To calculate how much your family might be expected to contribute to tuition, go to this section of the College Board’s website (also: read more about how some colleges have changed the way they calculate home equity in granting aid). Financial aid forms include either the FAFSA or the CSS profile, and each uses a different formula to calculate your contribution. Understanding the differences and knowing which form a school uses can give you an early warning about the amount aid you may get. For seniors who will be getting award packages soon, use this calculator to compare your awards since they can vary substantially. For more information, read these valuable comments from students about college costs.

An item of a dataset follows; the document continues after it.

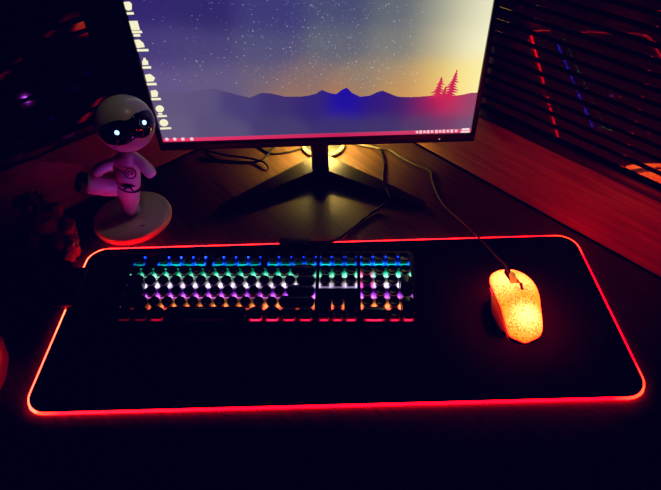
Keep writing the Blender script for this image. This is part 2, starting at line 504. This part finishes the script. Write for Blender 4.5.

Update on Colorado College

If you like to immerse yourself in one subject at a time, consider Colorado College (top photo), a liberal arts school in Colorado Springs which enrolls fewer than 2000 students. The key to CC’s immersion formula is in how it times courses: the college doesn’t have quarters or semesters, but a unique Block Plan which divides the academic year into eight three-and-a-half week segments (blocks). Students take one principal course at a time and professors teach one. Some courses may last for one block, others for two or three blocks, depending on the nature of the material. For a hands-on learner who likes to include field work, lab work, lectures and projects, this is an ideal learning approach. CC isn’t for procrastinators, as things move fast, but it is perfect for high-energy learners who want to focus on one particular area in depth. Afternoons include many options in the arts, and 80% of students participate. The Colorado College summer program for high school students is a great way to experience CC before applying.

The Common Application

Once again, the Common Application has added a new group of colleges for students applying next fall, including some public institutions. The Common Application is a one-stop option for students applying to multiple colleges, allowing students to complete just one application to send to any of the participating institutions. Application fees are often waived for students applying online. Many colleges also require supplemental information and essays, so your work is not quite completed with the Common Application, but it certainly can simplify the process. Here is the list of new colleges to be added next year:

  • Augsburg College (MN)
  • Augustana College (IL)
  • Augustana College (SD)
  • Berry College (GA)
  • Colorado State University (CO)
  • Emerson College (MA)-photo right
  • Franklin Pierce College (NH)
  • Illinois Institute of Technology (IL)
  • Keystone College (PA)
  • List College (NY)
  • Meredith College (NC)
  • Old Dominion University (VA)
  • Olin College of Engineering (MA)
  • Pacific University (OR)
  • Quinnipiac University (CT)
  • Stanford University (CA)
  • Stockton College (NJ)
  • Thiel College (PA)
  • Thomas College (ME)
  • University at Albany (SUNY)
  • University of Dayton (OH)
  • University of New Haven (CT)
  • Westminster College (UT)

The Common Application will be posted in July for students applying next fall, but if you want to get a preview of what an application entails, download this year’s four-page application. Next year’s application will be very similar.